Work instructions: Extract all lines containing "from".

───── Data provided

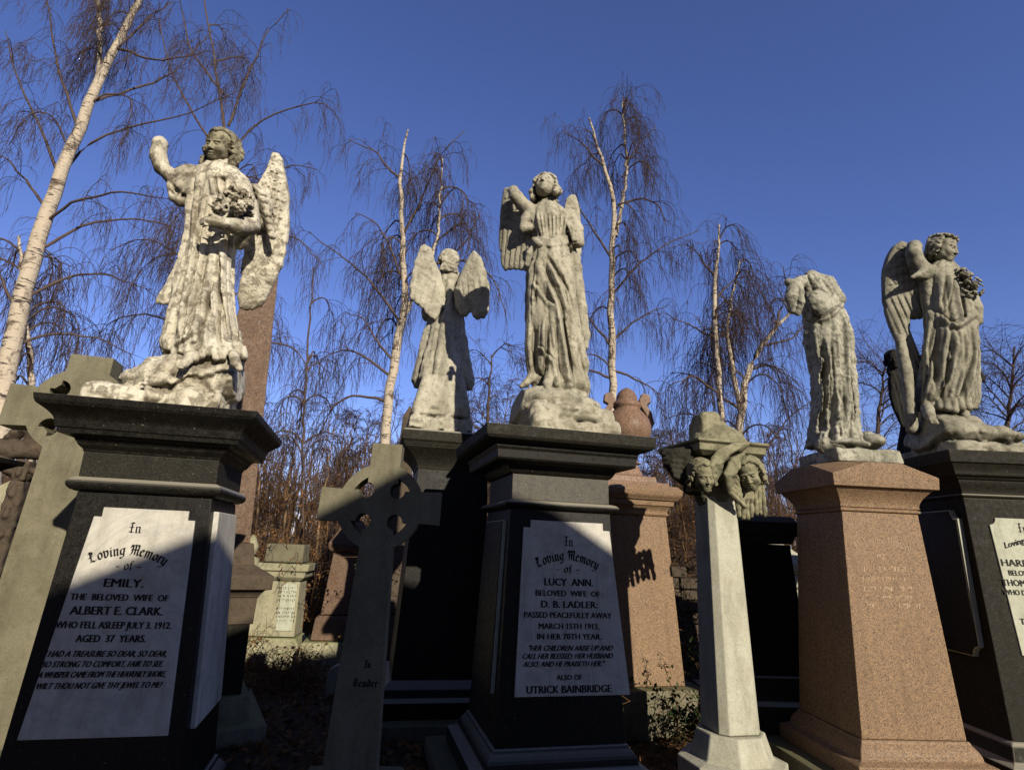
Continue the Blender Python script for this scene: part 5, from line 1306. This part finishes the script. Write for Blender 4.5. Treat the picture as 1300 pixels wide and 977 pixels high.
def sprout(P, per, t0, t1, L, out_, upw, along, droop, N, g, taper=.55, wob=.12, Lmin=.5):
    "children of the parent curves P (M,n,3): M*per curves of N points"
    M_, n, _ = P.shape; K = M_*per; pi = np.repeat(np.arange(M_), per)
    t = t0+(t1-t0)*g.random(K); f_ = t*(n-1); i = np.minimum(f_.astype(int), n-2); w = (f_-i)[:, None]
    b = P[pi, i]*(1-w)+P[pi, i+1]*w; T = unit(P[pi, i+1]-P[pi, i])
    r_ = g.normal(size=(K, 3)); r_ -= T*(r_*T).sum(1, keepdims=True); r_ = unit(r_)
    d = unit(T*along+r_*out_+np.array([0, 0, upw]))
    Ln = L*(Lmin+(1-Lmin)*g.random(K))*(1-taper*t); st = (Ln/(N-1))[:, None]
    pts = [b]; cur = d
    for s_ in range(N-1):
        cur = unit(cur+np.array([0, 0, -droop*(s_+.5)/(N-1)])+g.normal(size=(K, 3))*wob); pts.append(pts[-1]+cur*st)
    return np.stack(pts, 1), Ln
def radii(M_, N, r0_, r1_): return np.broadcast_to(np.linspace(r0_, r1_, N)[None, :], (M_, N)).copy()
def birch(name, label, Y, trunks, limbs, seed, H=1.0, n1=16, n2=7, n3=6, n4=3, L1=1.9, tw=.0042, droop=1.0, group='birch trees', hidden=0, tmat='bark', twmat='twig', t0=.35, k3=.8):
    "trunks: [[(px, py, r px[, dy])...]], limbs: [[(px, py[, dy])...]] traced from the photo, then finer growth"
    g = np.random.default_rng(seed)
    b = at(*trunks[0][0][:2], Y); th_ = thing(name, label, 'tree', (b[0], Y, 0), group)
    TP, TR = [], []
    for i, tr in enumerate(trunks):
        P = [at(p[0], p[1], Y+(p[3] if len(p) > 3 else 0)) for p in tr]; r_ = [p[2]*mpp(p[0], p[1], Y) for p in tr]
        if i == 0 and P[0][2] > .1: P = [np.array([P[0][0]-(P[1][0]-P[0][0])*.2, Y, -.1])]+P; r_ = [r_[0]*1.25]+r_
        d = np.r_[0, np.cumsum(np.linalg.norm(np.diff(P, axis=0), axis=1))]
        Q = resample(P, 30); Q[2:-1] += g.normal(size=(27, 3))*.012; TP.append(Q); TR.append(np.interp(np.linspace(0, d[-1], 30), d, r_))
    TP = np.array(TP); TR = np.array(TR); V, Fq = tubes(TP, TR, 12); obj('trunk', V, Fq, tmat, th_, smooth=True)
    LP = []
    for lb in limbs: LP.append(resample([at(p[0], p[1], Y+(p[2] if len(p) > 2 else 0)) for p in lb], 14))
    hand = np.array(LP) if LP else np.zeros((0, 14, 3))
    if len(hand): hand[:, 2:] += np.cumsum(g.normal(size=(len(hand), 12, 3))*.012*H, 1)
    auto, _ = sprout(TP, max(1, n1//len(TP)), t0, .99, L1*H, 1.0, .75, .5, .9*droop, 14, g, .55, .10)
    A1 = np.concatenate([hand, auto]) if len(hand) else auto
    hr = radii(len(hand), 14, .024*H, .006*H) if len(hand) else np.zeros((0, 14))
    V, Fq = tubes(A1, np.concatenate([hr, radii(len(auto), 14, .017*H, .0045*H)]), 6); obj('limbs', V, Fq, 'limb' if tmat == 'bark' else tmat, th_, smooth=True)
    A2, _ = sprout(A1, n2, .2, 1.0, 1.15*H, .9, .15, .9, .9*droop, 10, g, .3, .14)
    A3, _ = sprout(A2, n3, .15, 1.0, k3*H, .8, -.2, .5, 1.7*droop, 8, g, .2, .15)
    B1, _ = sprout(A1, n2, .4, 1.0, 1.0*H, .8, -.2, .7, 1.5*droop, 10, g, .3, .14)
    A4, _ = sprout(np.concatenate([A3, B1[:, 2:]]), n4, .1, 1.0, .26*H, .6, -.2, .9, 1.5*droop, 5, g, .2, .15)
    vs, fs, o_ = [], [], 0
    for P, a, c in ((A2, tw*1.7, tw*.9), (B1, tw*1.1, tw*.6), (A3, tw*.85, tw*.55), (A4, tw*.6, tw*.42)):
        V, Fq = tubes(P, radii(len(P), P.shape[1], a*H**.5, c*H**.5), 3); vs.append(V); fs.append(Fq+o_); o_ += len(V)
    obj('twigs', np.concatenate(vs), np.concatenate(fs), twmat, th_)
    return th_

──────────

Reply:
Continue the Blender Python script for this scene: part 5, from line 1306. This part finishes the script. Write for Blender 4.5. Treat the picture as 1300 pixels wide and 977 pixels high.
    "trunks: [[(px, py, r px[, dy])...]], limbs: [[(px, py[, dy])...]] traced from the photo, then finer growth"